As recently as last fall, Wall Street had expected Oxy's Bakken assets to sell for more than $3 billion. The sharp drop in the deal's value represents the most dramatic pullback in valuation yet in the second-largest U.S. oil producing state.

To be sure, Oxy has not considered North Dakota a core part of its portfolio for at least a year and had openly sought a buyer. Most of its acreage in the state is in Stark and Dunn counties, farther south from McKenzie and Williams counties where much of the Bakken development is occurring.

Developing that acreage would require a diversion of capital that executives did not seem willing to allocate. The company has been the 16th-largest oil producer in the state for some time, lagging even much-smaller companies including WPX Energy Inc (N:WPX) and Oasis Petroleum Inc (N:OAS).

Oxy executives had constantly bemoaned to Wall Street its high cost of drilling new wells in North Dakota, despite the fact that peers have consistently found ways to be more efficient.

While the high cost was partially a function of the company's geographic location, it also was born from a decision to spend more of the company's capital budget on operations in Texas, Oman and Colombia.

North Dakota "just can't compete with our Permian Basin (Texan) assets and we don't think it ever will, so we do want to monetize it," Vicki Hollub, Oxy's executive vice president and the named successor to Chief Executive Steve Chazen, told analysts three months ago.

Lime Rock, which holds acreage in other U.S. shale plays, is already moving fast to cut costs by requiring all of Oxy's North Dakota employees to re-apply for their jobs, according to one of the sources.
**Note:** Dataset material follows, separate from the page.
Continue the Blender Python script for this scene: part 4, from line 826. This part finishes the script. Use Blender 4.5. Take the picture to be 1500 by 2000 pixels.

Lime Rock and Oxy, both of which are based in Houston, declined to comment.

GLEAMING HEADQUARTERS

The sale comes less than three years after Oxy spent $8.8 million on a gleaming blue and gray steel headquarters for operations in the state, which Chazen bragged at the time helped boost the company's oil production to an all-time high.

Today, with oil prices at levels not seen in six years, the regional office in Dickinson near the state's western edge holds far fewer employees than its size allows.

An unstaffed lobby apportioned with eight lounge chairs and seven live house plants greets visitors.

A sign directs all inquiries to a nearby phone to call one of 29 employees listed on a laminated directory.

The office's interiors and exteriors, with manicured lawns and designer rock landscaping, testify to a time not long ago when Oxy and its peers spent lavishly on North Dakota operations. Today, they spend as little as possible in the Peace Garden State.

© Reuters. The North Dakota regional headquarters of oil producer Occidental Petroleum Corp is seen in Dickinson

Staff in the Dickinson office declined to comment. Shares of Oxy rose 1.7 percent to $75.96 in after-hours trading.